James Michael is a registered user.

Except, Freedom of Speech, that sometimes the "environment" is thrust upon you.


4 people like this
Posted by DKHSK
a resident of Bridle Creek
on Oct 7, 2019 at 10:06 am

DKHSK is a registered user.

Uggg...speech police are on par with grammar nazi's. Detestable.

Why not just let people say what they want to say, how they want to say it, and leave it alone?

As long as you don't harm or threaten anyone, then nobodies the worse for it.

When did our society become such dainty daisies?

Dan


18 people like this
Posted by Freedom of Speech?
a resident of Pleasanton Valley
on Oct 8, 2019 at 7:57 am

Don't like the environment you are thrust into?
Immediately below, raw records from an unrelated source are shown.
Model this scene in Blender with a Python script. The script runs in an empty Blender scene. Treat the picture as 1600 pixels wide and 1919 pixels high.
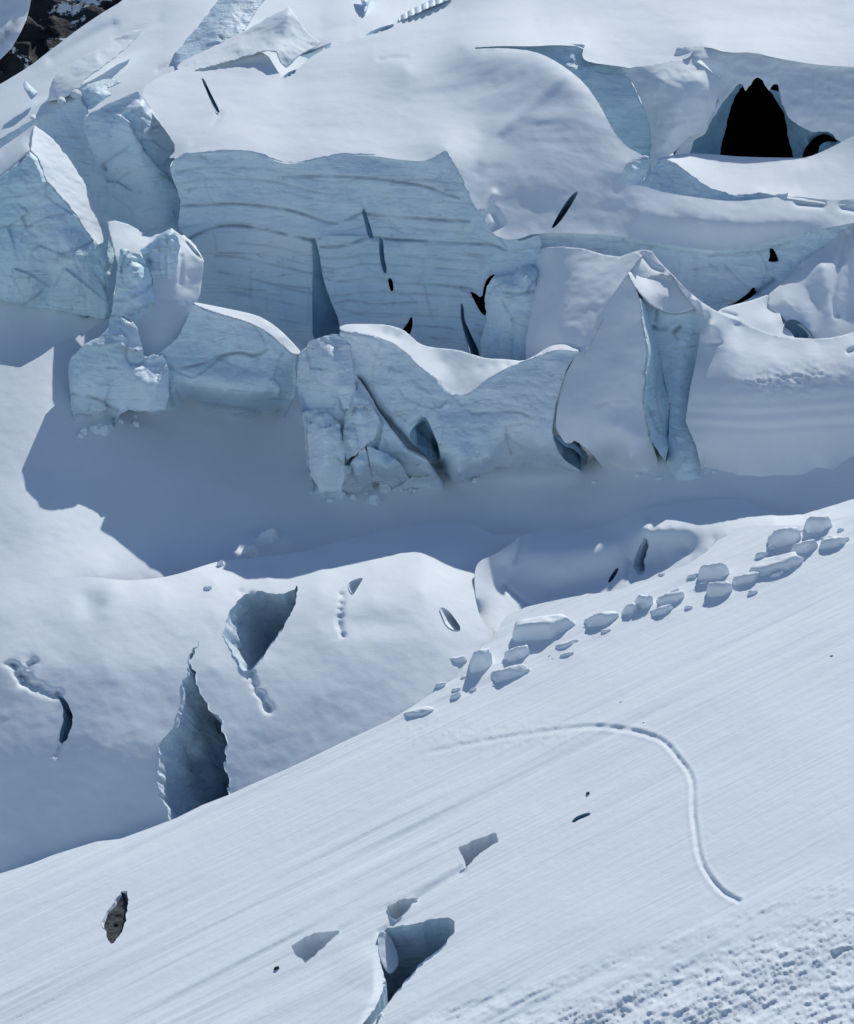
import bpy, math, random
import numpy as np
random.seed(7)
SC = bpy.context.scene
COL = SC.collection
# ------------------------------------------------------------------ camera geometry
PITCH = math.radians(-15.0)
FOC = 959.5 / math.tan(math.radians(10.0))      # focal length in photo pixels
def dirs(u, v):
    """slopes x/y and z/y of the sight line through photo pixel (u, v); the camera stands at the origin"""
    xn = (np.asarray(u, float) - 800) / FOC; yn = (959.5 - np.asarray(v, float)) / FOC
    dy = math.cos(PITCH) - yn * math.sin(PITCH); dz = math.sin(PITCH) + yn * math.cos(PITCH)
    return xn / dy, dz / dy
def world(u, v, Y):
    x, z = dirs(u, v); Y = np.asarray(Y, float)
    return np.stack([x * Y, Y + 0 * x, z * Y], -1)
# ------------------------------------------------------------------ noise
def _hash(ix, iy, iz, seed):
    h = (ix * 374761393 + iy * 668265263 + iz * 2147483647 + seed * 974634777) & 0xffffffff
    h = ((h ^ (h >> 13)) * 1274126177) & 0xffffffff
    return ((h ^ (h >> 16)) & 0xffff) / 32767.5 - 1.0
def vnoise(p, seed=0):
    p = np.asarray(p, float); i = np.floor(p).astype(np.int64); f = p - i; f = f * f * f * (f * (f * 6 - 15) + 10)
    r = 0
    for a in (0, 1):
        for b in (0, 1):
            for c in (0, 1):
                w = (f[:, 0] if a else 1 - f[:, 0]) * (f[:, 1] if b else 1 - f[:, 1]) * (f[:, 2] if c else 1 - f[:, 2])
                r = r + w * _hash(i[:, 0] + a, i[:, 1] + b, i[:, 2] + c, seed)
    return r
def fbm(p, octs=4, seed=0, gain=.5):
    s = 0; a = 1.0; p = np.asarray(p, float)
    for k in range(octs):
        s = s + a * vnoise(p, seed + k * 17); p = p * 2.03 + 11.3; a *= gain
    return s
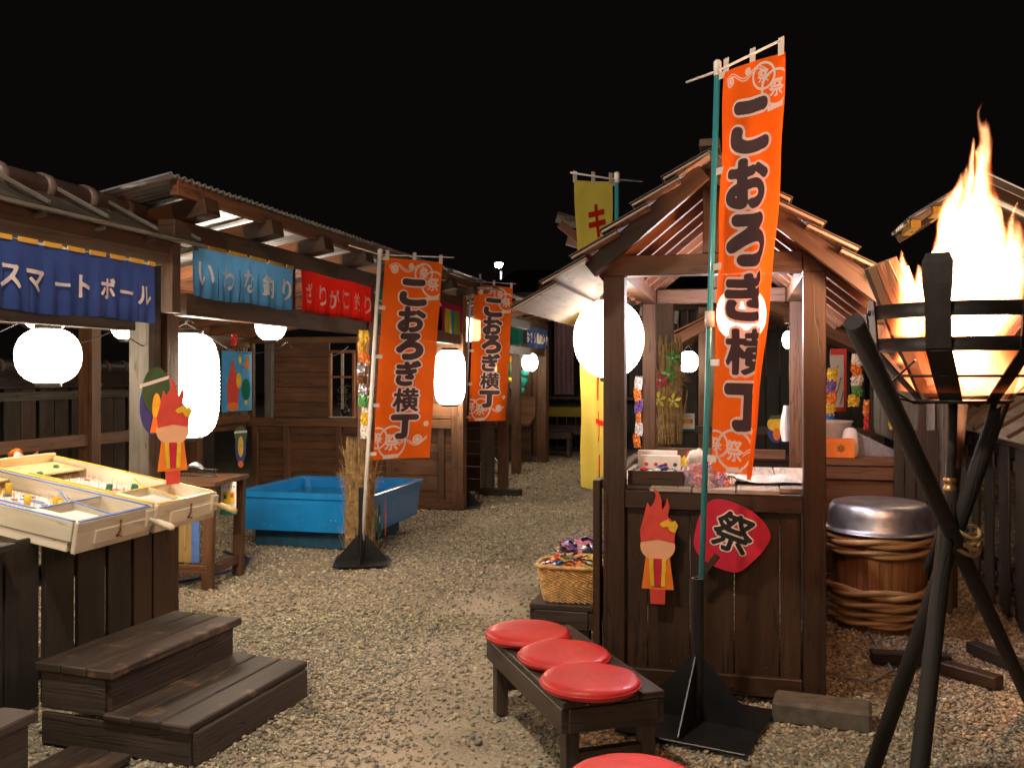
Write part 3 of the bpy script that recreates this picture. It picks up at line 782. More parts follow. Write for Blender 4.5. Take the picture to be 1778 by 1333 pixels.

Then leave......

I'm sure there are things you say that others don't like.......

Freedom of Speech is a key to what is great about our country - and that means ALL SPEECH


1 person likes this
Posted by Michael Austin
a resident of Pleasanton Meadows
on Oct 10, 2019 at 9:20 pm

There is no professional organization that will accept profanity in the work place.

Freedom of speech, DKHSK apparently do not participate in a professional work place.

One or both of these posters identify themselves as hiring managers or some similar level of management.

Giving that information, one has to wander what type of organization are they associated with.


Like this comment
Posted by George
a resident of Pleasanton Valley
on Oct 11, 2019 at 3:39 pm

I would disagree with Michael. Here is a link: Web Link

The authors quote Obama, Yahoo CEO Carol Bartz and more know that cursing can make a strong impact. Here is a quote:

"There are some prominent examples. After the BP oil spill in the Gulf of Mexico, US president Barack Obama famously commented on the Today show that he’d been talking to experts about the spill to figure out ”whose a** to kick.” T-Mobile CEO John Legere, a renegade executive known for his potty mouth, badmouthed competitors AT&T and Verizon at a recent press event by saying that ”the f***ers hate you.” Former Yahoo CEO Carol Bartz once told her staff at an all-hands meeting that she’d “dropkick to f***ing Mars” anyone whose company gossip ended up on a blog (which her comments promptly did)."